Louis Costrell

Louis Costrell
Louis Costrell
Bangor, ME, USA
Death date
Associated organizations
National Bureau of Standards
Fields of study
Nuclear science, Standards
IEEE Harry Diamond Memorial Award


Louis Costrell was born in Bangor, Maine in 1915. He received his B.S. in Electrical Engineering from the University of Maine in 1939 and an M.S. from the University of Maryland in 1949. He joined Westinghouse Electric Corporation in 1940 as an electronics engineer and the Bureau of Ships, Navy Department, as .an electrical engineer in 1941. He has been with the National Bureau of Standards since 1946 and was Chief Radiation Physics Instrumentation Section, Radiation Physics Department.

He was instrumental in the development of a large number of nuclear detection instrumentations receiving the Department of Commerce Silver Medal "for contributions of unusual value to the Department" in 1955 for the development of a remote-control radiation monitoring system which measured radiation intensities in the vicinity of nuclear explosions. He also received the Outstanding Achievement Award in 1963 for work in the precision measurement of the gyromagnetic ratio of protons and the Gold Medal Award "for rare and outstanding contributions of major significance to the Department, the Nation, or the World" awarded in 1967 for proposing and implementing a system for standardization of electronic nuclear instrumentation modules with universal potential. Since 1967, over 95% of the modular nuclear instruments produced in the U.S. use Costrell's standards.

He was the author of over 40 technical articles and has presented numerous papers in the United States and abroad.

Mr.

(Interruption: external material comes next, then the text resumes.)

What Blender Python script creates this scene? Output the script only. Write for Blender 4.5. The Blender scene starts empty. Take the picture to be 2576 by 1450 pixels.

Costrell was Chairman of the U.S. AEC Committee on Nuclear Instrument Modules, in which capacity he developed the widely used NIM standard, and has collaborated with the ESONE Committee of European Laboratories in the development of the CAMAC interface standard.

Since 1962 he has served as Chief U.S. Delegate to numerous meetings of the Nuclear Instrumentation Committee of the International Electrotechnical Commission and has long been associated with the development of IEC, ANSI, and IEEE standards. He was a member of the IEEE Standards Board, Chairman of ANSI Committee N42 on Radiation Instruments, and a Technical Advisor to the U.S. National Committee of the IEC. He was the first recipient of the IEEE Standards Citation in 1972 for his effective leadership in the development of IEEE Nuclear Standards.

From 1960 to 1962 Mr. Costrell served as National Chairman of the IRE Professional Group on Nuclear Science, now the IEEE Nuclear and Plasma Sciences Society, has been a member of the Administrative Committee of the Society since 1955, and has been chairman of many of the Society's symposiums.

He was a member of the honorary societies, Tau Beta Pi and Phi Kappa Phi and was a Fellow of the IEEE and the Washington Academy of Sciences.

He had three grown sons and resided with his wife, Esther, in Silver Spring, Maryland.